Up Date: The President’s speech with a link to the transcript is below. As expected, not big enough or fast enough nor will all the troops ever be withdrawn.
Only 10,000 troops from the last surge of 33,000 are to be withdrawn from Afghanistan by the end of 2012 the end of next summer. Seriously, another 18 15 months. There are 100,000 service men and women serving in Afghanistan alone. Leaving the money aside, what about the them? How many more killed, maimed and psychologically scarred? For what? A war that is not winnable where the US is doing more harm than good and is not wanted. I haven’t even mentioned the cost and suffering of Afghan civilians.
No, Mr. Obama, this is not good enough.
Cost of Wars a Rising Issue as Obama Weighs Troop Levels
WASHINGTON – President Obama will talk about troop numbers in Afghanistan when he makes a prime-time speech from the White House on Wednesday night. But behind his words will be an acute awareness of what $1.3 trillion in spending on two wars in the past decade has meant at home: a ballooning budget deficit and a soaring national debt at a time when the economy is still struggling to get back on its feet.
I’m not alone in my anger and frustration with the president’s policy. Since last year the vast majority of Americans are opposed to the war in Afghanistan. That number is now two thirds, two of every three Americans.
A new poll from the Washington Post shows American have turned decisively against our military engagement in Afghanistan. Nearly two-thirds oppose the war, and even larger percentage believes in a considerable withdrawal from the region
US Mayors meeting last week in San Francisco called for the president to “bring the war dollars home” and invest in America.
That resolution will now become official policy of the mayors’ organization — a small symbol of growing opposition to the war in Afghanistan. The mayors are asking that money spent on wars abroad be used in the United States to develop cities and towns. The last time the conference approved a resolution like this was during the Vietnam War.

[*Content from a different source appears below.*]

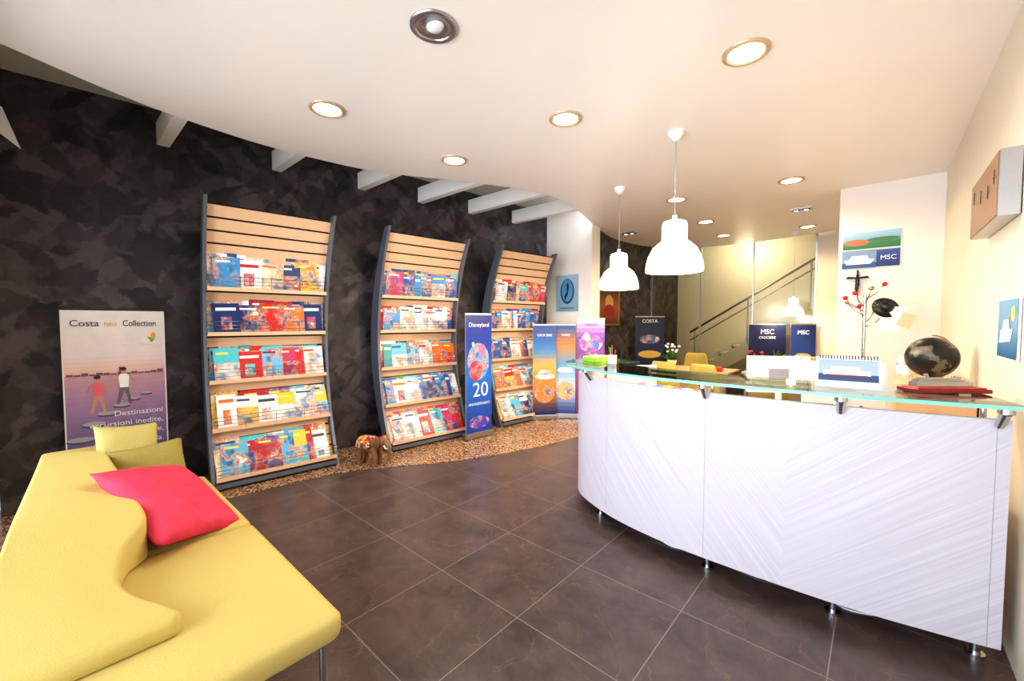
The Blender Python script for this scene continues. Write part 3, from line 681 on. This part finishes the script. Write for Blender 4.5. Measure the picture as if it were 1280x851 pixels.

Nor will there be any discussion about the 865 foreign bases that the US has scattered around the world that eat up precious tax dollars:
President Obama may claim he’s got to go slow in drawing down U.S. forces fighting in Afghanistan but what’s his excuse for keeping open 268 U.S. bases in Germany? Is he expecting an attack by the Red Army? There are folks living well on those 268 bases at public expense as well as the military contractors supplying them.
No other nation begins to operate even a tiny fraction of the 865-plus bases the Pentagon runs overseas to, depending on your viewpoint, (a) protect America from dangerous potential enemies who are lurking everywhere, or (b) to dominate the rest of the world. And since 95% of all overseas bases located in somebody else’s country are operated by the USA, millions of people suspect (b) is the answer; indeed, foreigners fear Uncle Sam might subjugate them.
Democrats in congress are getting impatient as well
On Tuesday, Sen. Joe Manchin (D-W.Va.), one of the most conservative Democrats in the chamber, sent Obama a letter urging a change of course in the war and an acceleration of the withdrawal of U.S. troops.
“After 10 years and $443 billion, I believe it is time [to] focus our resources on rebuilding America, not on rebuilding Afghanistan,” he wrote. “It is time for the Afghan people to decide their destiny and take responsibility for governing themselves. … It is my hope that by redefining the mission in Afghanistan away from nation-building, you will pursue significant troop reductions immediately and end the scope of our current mission well before the 2014 deadline.”
Senate Armed Services Committee Chairman Carl Levin (D-MI) is calling for a minimum withdrawal of 15,000 troops:
“In my judgment, a minimum of 15,000 reduction in troops would be needed for this to be a significant reduction, and since the president has committed himself a few months ago to a significant reduction, I think that’s what will happen,” Levin told reporters on Capitol Hill on Tuesday.
When asked how he came up with that number, Levin replied, “It’s based on what would it take to let the Afghans know the significance of the importance of shifting the responsibility — the principal responsibility to them for the security of their own country.”
Americans and Afghans will be paying dearly for years even after the last service person is gone from both Afghanistan and Iraq. This cannot happen fast enough for all our sakes.
Up Date: Obama spoke tonight about the troop withdrawal. 10,000 troops will leave by the end of this year. By the end summer in 2012, the other 23,000 will have left. By 2014, all combat troops will have departed but a residual force of about 25,000 will remain, forever and ever. The rest was pure political rhetoric. You can read the transcript to spare yourself the vision of another lie.